With AP Chemistry I tend to get the kids that lean towards perfectionism. First year chemistry came easy to them, so why shouldn't the second year? This is my 8th year teaching AP Chem. I haven't seen every mistake, and I make my fair share of them too, as we work complex problems that take 5-15 minutes to solve. It's easy to make a math error and derail 10 minutes of work. It's important to model what to do. I am honest with the students. I tell them I only see their material once a year so sometimes it takes me longer to see errors. I sometimes solve tricky problems in advance, but I try not to copy my notes to the board because I want them to see problem-solving happen "organically."

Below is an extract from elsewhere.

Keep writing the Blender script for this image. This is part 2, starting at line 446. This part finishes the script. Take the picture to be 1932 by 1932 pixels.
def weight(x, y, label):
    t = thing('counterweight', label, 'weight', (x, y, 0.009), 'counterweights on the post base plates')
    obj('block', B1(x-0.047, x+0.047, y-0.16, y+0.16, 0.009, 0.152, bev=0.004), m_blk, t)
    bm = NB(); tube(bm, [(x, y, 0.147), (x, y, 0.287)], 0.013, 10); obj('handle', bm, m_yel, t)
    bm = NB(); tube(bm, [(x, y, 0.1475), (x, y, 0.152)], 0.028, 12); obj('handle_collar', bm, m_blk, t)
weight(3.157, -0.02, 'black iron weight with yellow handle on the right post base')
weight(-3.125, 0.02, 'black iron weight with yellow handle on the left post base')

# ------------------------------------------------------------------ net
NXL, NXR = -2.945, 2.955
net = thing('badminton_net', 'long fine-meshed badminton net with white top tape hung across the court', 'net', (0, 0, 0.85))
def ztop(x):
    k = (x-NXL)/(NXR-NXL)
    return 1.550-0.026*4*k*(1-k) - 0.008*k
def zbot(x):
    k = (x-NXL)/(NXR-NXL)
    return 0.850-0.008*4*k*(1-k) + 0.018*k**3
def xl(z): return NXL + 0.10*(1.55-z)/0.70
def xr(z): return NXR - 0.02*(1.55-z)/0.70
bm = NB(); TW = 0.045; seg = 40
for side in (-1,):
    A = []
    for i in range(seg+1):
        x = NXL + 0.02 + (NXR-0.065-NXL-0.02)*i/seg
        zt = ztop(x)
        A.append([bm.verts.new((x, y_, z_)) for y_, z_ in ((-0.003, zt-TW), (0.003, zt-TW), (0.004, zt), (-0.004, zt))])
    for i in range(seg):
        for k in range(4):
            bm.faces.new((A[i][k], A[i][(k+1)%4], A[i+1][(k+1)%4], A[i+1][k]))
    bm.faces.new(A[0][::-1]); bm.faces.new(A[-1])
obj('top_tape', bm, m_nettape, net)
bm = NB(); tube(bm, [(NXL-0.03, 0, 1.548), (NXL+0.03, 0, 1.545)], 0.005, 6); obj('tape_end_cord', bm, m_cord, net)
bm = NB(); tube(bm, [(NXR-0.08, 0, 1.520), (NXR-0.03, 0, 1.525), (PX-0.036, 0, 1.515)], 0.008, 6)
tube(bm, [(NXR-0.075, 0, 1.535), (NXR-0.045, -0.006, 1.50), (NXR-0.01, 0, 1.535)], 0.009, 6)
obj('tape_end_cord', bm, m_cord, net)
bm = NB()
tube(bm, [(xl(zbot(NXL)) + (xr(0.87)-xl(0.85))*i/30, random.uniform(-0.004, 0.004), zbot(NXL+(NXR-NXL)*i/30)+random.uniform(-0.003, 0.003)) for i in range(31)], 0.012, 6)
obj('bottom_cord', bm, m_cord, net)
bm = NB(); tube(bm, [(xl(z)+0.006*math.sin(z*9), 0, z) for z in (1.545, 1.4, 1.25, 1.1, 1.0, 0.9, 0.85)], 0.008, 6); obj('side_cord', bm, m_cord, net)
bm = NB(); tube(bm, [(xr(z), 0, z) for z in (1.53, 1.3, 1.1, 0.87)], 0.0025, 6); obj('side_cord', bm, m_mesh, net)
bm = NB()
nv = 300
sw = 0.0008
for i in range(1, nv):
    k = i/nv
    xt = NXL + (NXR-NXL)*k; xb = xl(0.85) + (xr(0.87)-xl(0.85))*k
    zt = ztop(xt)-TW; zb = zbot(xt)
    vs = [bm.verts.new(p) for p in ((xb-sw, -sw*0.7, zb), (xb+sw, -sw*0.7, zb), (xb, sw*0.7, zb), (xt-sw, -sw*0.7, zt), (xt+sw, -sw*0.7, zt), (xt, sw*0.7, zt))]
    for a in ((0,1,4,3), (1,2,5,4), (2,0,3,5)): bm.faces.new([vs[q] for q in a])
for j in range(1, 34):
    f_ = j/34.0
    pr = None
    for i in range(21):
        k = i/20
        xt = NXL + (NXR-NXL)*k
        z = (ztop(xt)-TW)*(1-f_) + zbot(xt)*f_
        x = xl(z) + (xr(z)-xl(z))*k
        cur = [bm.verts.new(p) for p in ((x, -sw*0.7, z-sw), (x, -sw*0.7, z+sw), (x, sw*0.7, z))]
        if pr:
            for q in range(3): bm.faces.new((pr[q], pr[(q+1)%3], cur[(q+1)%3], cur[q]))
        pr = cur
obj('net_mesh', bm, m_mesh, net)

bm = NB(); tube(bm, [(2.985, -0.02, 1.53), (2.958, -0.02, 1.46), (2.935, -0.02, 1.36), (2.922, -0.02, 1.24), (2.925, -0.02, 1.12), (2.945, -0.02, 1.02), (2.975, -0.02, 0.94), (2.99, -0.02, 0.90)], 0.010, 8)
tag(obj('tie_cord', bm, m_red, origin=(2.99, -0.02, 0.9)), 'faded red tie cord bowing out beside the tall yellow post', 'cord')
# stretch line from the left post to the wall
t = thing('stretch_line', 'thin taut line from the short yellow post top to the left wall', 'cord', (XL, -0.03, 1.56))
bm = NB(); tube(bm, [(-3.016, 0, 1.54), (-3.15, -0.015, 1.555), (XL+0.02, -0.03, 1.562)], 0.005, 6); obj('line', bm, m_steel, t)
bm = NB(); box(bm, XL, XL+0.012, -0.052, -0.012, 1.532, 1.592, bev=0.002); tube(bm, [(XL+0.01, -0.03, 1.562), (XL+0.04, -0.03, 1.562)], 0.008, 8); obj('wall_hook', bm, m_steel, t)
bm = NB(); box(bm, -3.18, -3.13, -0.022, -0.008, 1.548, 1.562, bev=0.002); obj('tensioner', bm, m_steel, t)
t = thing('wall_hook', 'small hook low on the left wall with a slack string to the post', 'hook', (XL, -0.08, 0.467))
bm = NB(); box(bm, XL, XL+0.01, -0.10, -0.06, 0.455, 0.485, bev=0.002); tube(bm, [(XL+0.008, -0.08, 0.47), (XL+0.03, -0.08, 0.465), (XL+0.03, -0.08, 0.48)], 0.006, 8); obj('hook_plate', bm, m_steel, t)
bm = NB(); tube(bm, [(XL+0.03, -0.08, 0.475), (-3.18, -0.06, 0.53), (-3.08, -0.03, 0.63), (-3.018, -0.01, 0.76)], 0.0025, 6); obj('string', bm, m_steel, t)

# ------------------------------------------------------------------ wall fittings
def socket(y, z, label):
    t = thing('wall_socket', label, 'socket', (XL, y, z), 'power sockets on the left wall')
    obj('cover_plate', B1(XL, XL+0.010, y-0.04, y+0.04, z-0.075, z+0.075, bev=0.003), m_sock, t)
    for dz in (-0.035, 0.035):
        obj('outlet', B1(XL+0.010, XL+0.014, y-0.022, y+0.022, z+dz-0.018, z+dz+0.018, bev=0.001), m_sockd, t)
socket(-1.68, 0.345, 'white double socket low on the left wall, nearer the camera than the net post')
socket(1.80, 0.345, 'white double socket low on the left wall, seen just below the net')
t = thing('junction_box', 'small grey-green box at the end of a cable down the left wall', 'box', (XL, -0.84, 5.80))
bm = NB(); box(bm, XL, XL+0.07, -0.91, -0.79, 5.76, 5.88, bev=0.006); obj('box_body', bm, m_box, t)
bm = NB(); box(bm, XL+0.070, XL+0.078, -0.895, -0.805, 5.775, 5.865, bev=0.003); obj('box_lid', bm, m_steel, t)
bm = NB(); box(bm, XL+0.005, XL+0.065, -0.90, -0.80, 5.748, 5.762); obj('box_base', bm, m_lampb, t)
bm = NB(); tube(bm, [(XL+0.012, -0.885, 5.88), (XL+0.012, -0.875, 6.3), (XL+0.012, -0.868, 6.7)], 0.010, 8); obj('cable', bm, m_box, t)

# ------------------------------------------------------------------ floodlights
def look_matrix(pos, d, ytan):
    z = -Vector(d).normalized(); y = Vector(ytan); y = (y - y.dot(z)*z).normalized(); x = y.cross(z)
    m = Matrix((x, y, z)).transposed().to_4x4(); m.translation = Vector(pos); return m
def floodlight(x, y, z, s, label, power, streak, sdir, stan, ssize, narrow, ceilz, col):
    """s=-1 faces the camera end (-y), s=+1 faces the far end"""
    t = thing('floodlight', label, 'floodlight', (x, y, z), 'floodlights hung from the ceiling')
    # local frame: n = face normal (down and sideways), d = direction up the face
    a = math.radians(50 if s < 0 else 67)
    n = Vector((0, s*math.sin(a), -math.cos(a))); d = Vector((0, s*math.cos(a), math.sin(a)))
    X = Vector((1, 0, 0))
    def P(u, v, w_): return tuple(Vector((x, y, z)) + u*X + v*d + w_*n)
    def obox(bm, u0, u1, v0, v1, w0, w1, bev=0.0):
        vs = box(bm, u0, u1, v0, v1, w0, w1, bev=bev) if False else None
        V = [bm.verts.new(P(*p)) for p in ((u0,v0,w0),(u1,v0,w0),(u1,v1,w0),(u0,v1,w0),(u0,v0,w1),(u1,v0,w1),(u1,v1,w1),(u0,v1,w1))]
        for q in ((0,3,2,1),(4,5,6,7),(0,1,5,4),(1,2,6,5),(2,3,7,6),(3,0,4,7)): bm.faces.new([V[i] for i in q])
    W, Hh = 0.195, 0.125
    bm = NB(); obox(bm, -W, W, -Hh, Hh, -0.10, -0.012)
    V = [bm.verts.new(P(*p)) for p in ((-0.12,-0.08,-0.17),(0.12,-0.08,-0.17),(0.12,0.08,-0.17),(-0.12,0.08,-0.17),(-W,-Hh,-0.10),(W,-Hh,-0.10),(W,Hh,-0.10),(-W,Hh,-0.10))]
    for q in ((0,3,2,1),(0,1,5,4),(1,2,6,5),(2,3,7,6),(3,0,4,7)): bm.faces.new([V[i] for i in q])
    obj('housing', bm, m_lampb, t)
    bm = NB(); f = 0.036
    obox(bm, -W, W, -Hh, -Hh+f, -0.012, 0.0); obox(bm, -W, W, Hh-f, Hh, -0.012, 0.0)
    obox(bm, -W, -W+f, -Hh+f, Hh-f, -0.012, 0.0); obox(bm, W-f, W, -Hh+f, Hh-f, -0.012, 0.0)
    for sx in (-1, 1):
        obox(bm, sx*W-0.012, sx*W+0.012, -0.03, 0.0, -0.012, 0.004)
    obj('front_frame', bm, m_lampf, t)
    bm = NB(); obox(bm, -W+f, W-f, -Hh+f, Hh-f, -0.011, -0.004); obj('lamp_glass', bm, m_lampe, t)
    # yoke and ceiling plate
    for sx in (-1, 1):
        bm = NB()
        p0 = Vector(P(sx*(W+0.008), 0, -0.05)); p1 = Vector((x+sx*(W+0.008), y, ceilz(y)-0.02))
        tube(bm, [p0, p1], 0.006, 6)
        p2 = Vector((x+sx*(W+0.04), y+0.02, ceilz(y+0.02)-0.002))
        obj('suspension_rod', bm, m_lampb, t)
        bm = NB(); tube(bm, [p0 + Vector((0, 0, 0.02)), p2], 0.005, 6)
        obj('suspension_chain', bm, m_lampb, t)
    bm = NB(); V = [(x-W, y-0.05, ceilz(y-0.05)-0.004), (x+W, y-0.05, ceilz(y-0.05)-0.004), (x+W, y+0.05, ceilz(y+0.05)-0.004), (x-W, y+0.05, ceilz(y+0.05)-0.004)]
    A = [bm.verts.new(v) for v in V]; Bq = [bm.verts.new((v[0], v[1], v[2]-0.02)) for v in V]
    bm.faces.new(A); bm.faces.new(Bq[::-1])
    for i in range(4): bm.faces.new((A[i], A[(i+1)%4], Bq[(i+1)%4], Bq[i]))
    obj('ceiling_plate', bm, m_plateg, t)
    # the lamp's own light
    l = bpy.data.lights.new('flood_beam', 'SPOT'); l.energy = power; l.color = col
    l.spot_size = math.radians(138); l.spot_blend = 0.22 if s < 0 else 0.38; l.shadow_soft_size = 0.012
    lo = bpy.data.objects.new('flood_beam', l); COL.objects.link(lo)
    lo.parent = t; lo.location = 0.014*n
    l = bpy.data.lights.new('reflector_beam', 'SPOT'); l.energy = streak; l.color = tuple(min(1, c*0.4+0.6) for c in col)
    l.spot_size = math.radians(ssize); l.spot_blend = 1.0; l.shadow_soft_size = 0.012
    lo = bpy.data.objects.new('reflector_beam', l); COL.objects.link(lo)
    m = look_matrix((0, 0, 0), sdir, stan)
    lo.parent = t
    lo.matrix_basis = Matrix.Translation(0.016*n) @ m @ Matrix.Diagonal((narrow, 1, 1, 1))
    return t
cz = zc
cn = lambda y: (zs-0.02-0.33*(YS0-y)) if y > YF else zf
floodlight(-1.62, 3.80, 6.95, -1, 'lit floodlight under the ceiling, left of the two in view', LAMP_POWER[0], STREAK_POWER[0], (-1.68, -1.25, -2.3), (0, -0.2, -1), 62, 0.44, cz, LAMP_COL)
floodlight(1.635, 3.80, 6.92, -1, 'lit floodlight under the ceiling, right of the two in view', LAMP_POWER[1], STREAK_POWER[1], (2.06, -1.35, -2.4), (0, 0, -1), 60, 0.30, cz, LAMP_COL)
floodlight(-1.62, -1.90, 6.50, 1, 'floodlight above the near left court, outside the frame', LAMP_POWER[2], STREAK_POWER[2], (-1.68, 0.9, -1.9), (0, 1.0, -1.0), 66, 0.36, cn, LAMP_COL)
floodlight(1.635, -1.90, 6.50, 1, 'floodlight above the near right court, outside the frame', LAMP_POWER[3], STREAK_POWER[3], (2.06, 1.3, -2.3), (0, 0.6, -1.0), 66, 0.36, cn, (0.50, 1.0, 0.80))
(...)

There was one problem a month ago where we all looked at it scratching our heads while saying "that's not right." Does this make me a bad teacher? Ignorant? Unprepared? Ill-qualified to teach AP Chemistry? I don't think most people would say those things. Together, as a class, we stepped back, looked at the problem again, found the mistake, and went on from there.
Sure, we lost a few minutes of class time, but they got to see the process of what to do when mistakes are made. I didn't get mad. I didn't cry. I didn't quit. I didn't blow it off and say to the class "I don't know. Let's do a different problem." I wasn't embarrassed (well, maybe a little, but we were all laughing that something was clearly wrong). I was perplexed and wanted to find the error, as did they. It's fine to instruct students in what to do when they make a mistake (go back and look at the problem, check your math, etc.) but they need to see it in action.
So this was a long post to essentially say I am pro-mistake. Make them! Own them when you screw up in class. It humanizes you and makes you seem approachable. Intentionally make them if you need to. Students need to know it is okay. They need to learn resourcefulness. They need to learn to not give up. Sometimes the best thing you can do is to not be perfect.